> _Records shown_:
- - -

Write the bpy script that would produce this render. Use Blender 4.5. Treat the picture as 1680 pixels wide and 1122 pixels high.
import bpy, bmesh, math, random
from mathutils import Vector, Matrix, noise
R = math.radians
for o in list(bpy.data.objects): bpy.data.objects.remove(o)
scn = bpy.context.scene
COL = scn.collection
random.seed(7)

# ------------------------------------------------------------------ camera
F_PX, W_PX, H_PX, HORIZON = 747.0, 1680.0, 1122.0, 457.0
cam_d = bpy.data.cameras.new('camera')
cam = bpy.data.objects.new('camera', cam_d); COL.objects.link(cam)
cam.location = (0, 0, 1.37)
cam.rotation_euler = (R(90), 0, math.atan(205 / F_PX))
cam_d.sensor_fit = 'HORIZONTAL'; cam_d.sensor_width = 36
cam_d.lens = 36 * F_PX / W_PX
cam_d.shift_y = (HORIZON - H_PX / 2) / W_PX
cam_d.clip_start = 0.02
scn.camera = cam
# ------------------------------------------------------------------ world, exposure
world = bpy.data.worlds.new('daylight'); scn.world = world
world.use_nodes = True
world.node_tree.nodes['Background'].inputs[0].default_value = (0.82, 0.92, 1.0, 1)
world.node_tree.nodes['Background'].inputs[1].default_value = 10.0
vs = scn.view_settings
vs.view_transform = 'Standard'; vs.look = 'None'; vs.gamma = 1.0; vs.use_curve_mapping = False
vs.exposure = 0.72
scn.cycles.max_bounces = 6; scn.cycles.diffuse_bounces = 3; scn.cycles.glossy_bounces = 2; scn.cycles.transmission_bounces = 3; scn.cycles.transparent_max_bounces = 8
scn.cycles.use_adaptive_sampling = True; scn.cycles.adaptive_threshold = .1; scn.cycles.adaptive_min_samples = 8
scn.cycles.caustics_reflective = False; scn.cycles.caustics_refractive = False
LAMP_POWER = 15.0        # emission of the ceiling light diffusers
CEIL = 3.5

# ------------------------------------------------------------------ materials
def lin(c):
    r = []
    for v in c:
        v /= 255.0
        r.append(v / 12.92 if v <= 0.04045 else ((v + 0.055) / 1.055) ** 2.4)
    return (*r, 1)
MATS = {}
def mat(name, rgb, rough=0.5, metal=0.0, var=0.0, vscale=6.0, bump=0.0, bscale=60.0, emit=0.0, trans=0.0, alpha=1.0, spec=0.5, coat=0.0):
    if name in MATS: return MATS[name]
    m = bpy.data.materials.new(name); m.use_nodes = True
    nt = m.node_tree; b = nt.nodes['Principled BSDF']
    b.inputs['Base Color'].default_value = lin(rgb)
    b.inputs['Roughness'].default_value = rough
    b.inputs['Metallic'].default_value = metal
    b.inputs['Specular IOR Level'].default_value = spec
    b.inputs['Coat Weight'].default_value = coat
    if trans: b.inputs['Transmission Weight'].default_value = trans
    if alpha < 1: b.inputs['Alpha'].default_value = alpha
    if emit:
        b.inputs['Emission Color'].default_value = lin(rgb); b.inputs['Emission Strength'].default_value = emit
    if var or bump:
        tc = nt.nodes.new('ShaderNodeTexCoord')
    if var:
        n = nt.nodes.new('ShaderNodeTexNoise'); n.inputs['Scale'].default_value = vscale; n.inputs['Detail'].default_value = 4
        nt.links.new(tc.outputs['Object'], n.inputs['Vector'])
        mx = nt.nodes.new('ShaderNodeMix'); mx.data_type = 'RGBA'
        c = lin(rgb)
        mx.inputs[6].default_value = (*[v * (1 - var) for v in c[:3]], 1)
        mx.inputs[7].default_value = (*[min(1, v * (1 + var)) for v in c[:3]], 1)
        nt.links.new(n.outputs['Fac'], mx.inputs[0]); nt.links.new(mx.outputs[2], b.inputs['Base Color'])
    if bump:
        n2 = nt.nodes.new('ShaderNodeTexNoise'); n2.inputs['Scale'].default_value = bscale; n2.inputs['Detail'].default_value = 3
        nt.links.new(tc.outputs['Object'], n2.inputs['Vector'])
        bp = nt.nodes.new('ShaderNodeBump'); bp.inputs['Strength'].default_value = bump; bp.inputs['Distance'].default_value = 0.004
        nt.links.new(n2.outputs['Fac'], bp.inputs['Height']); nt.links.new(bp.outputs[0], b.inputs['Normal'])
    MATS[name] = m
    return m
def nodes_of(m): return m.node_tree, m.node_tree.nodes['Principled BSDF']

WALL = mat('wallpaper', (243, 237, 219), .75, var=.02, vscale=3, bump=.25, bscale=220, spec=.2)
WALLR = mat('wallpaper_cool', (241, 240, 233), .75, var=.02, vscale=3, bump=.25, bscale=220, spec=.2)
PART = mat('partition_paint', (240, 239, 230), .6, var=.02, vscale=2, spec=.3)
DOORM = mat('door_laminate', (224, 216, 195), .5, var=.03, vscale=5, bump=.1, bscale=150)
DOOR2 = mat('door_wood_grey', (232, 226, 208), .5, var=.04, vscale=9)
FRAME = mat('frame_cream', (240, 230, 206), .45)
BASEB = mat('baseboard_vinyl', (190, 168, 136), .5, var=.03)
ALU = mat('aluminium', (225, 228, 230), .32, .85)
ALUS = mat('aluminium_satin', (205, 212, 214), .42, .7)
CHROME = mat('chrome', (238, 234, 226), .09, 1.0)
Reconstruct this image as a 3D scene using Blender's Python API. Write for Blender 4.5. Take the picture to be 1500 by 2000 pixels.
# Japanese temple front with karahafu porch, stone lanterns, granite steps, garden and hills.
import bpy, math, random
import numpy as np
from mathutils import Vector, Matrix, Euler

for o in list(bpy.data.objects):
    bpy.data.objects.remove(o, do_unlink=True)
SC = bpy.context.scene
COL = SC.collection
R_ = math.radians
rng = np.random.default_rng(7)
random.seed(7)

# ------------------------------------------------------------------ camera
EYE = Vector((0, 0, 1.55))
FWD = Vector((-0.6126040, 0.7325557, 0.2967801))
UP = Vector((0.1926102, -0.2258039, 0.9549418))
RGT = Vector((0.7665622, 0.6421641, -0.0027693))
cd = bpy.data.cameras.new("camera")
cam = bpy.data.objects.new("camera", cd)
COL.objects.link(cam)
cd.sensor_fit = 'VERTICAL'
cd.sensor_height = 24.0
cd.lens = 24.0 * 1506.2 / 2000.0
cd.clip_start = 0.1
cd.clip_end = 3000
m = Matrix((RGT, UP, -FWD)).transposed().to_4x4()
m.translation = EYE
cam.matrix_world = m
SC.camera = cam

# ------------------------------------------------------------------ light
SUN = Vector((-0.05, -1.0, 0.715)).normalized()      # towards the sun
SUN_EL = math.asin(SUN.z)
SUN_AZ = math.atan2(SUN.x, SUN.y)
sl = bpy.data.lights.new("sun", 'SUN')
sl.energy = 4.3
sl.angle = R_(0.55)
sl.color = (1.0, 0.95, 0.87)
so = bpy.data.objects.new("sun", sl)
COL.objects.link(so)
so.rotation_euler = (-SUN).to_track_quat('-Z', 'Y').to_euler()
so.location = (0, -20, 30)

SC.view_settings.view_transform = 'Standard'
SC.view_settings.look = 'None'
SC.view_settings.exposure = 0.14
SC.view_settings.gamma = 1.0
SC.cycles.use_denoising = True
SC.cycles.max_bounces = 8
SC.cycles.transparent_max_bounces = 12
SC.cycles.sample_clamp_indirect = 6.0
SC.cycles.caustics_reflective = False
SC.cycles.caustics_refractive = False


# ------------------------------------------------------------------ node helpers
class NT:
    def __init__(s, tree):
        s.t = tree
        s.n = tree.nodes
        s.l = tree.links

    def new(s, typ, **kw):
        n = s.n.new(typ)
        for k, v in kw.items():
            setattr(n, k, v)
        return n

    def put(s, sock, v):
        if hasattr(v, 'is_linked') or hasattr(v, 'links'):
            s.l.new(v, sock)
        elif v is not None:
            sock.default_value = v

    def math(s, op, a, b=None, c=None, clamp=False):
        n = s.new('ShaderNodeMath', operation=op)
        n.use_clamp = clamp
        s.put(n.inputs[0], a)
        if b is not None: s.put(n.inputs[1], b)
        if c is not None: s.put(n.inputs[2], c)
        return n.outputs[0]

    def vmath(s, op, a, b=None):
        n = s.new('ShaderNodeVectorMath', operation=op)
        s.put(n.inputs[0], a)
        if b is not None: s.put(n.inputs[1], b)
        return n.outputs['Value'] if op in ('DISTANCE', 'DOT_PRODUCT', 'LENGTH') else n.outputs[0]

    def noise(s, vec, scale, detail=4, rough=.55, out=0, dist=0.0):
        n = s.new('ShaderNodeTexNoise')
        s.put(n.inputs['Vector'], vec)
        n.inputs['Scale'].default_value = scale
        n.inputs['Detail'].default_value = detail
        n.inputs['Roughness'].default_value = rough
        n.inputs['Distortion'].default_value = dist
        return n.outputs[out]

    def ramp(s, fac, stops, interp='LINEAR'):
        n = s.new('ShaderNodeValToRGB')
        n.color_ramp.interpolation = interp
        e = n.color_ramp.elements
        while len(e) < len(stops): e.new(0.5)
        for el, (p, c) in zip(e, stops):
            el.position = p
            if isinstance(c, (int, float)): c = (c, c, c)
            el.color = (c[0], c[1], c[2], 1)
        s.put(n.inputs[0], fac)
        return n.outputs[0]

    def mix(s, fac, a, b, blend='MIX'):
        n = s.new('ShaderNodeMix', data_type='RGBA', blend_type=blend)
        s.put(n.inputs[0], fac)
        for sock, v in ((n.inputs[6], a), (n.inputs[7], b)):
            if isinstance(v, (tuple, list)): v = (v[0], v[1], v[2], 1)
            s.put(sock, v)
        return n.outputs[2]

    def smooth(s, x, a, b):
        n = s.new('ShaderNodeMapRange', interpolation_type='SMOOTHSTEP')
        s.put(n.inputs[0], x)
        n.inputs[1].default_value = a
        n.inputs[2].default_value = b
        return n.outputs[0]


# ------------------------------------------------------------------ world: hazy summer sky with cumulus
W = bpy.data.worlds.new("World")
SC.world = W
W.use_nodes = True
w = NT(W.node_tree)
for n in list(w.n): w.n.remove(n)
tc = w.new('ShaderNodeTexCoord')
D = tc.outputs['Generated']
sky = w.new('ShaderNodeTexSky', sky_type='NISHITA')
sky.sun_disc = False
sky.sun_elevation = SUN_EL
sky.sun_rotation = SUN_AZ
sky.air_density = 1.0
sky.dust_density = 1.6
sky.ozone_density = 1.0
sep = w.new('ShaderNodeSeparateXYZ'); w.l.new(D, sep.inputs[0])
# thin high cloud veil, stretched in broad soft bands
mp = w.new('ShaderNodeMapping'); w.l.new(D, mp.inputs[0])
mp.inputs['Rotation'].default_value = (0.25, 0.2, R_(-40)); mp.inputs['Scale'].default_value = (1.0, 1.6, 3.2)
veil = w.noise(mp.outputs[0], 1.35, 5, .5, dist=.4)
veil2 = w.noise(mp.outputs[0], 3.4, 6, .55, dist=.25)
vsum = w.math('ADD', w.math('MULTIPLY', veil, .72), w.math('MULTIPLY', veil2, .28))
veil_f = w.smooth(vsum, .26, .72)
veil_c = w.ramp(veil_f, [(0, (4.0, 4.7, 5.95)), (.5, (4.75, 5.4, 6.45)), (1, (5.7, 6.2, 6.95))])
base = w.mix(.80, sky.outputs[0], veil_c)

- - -

> _Problem to solve_: Transcribe the lines above from the one with "Reconstruct this image" through the one with "from mathutils import Vector, Matrix, Euler". Include both ends and leave out every other line.

> _Solution to this problem_:
Reconstruct this image as a 3D scene using Blender's Python API. Write for Blender 4.5. Take the picture to be 1500 by 2000 pixels.
# Japanese temple front with karahafu porch, stone lanterns, granite steps, garden and hills.
import bpy, math, random
import numpy as np
from mathutils import Vector, Matrix, Euler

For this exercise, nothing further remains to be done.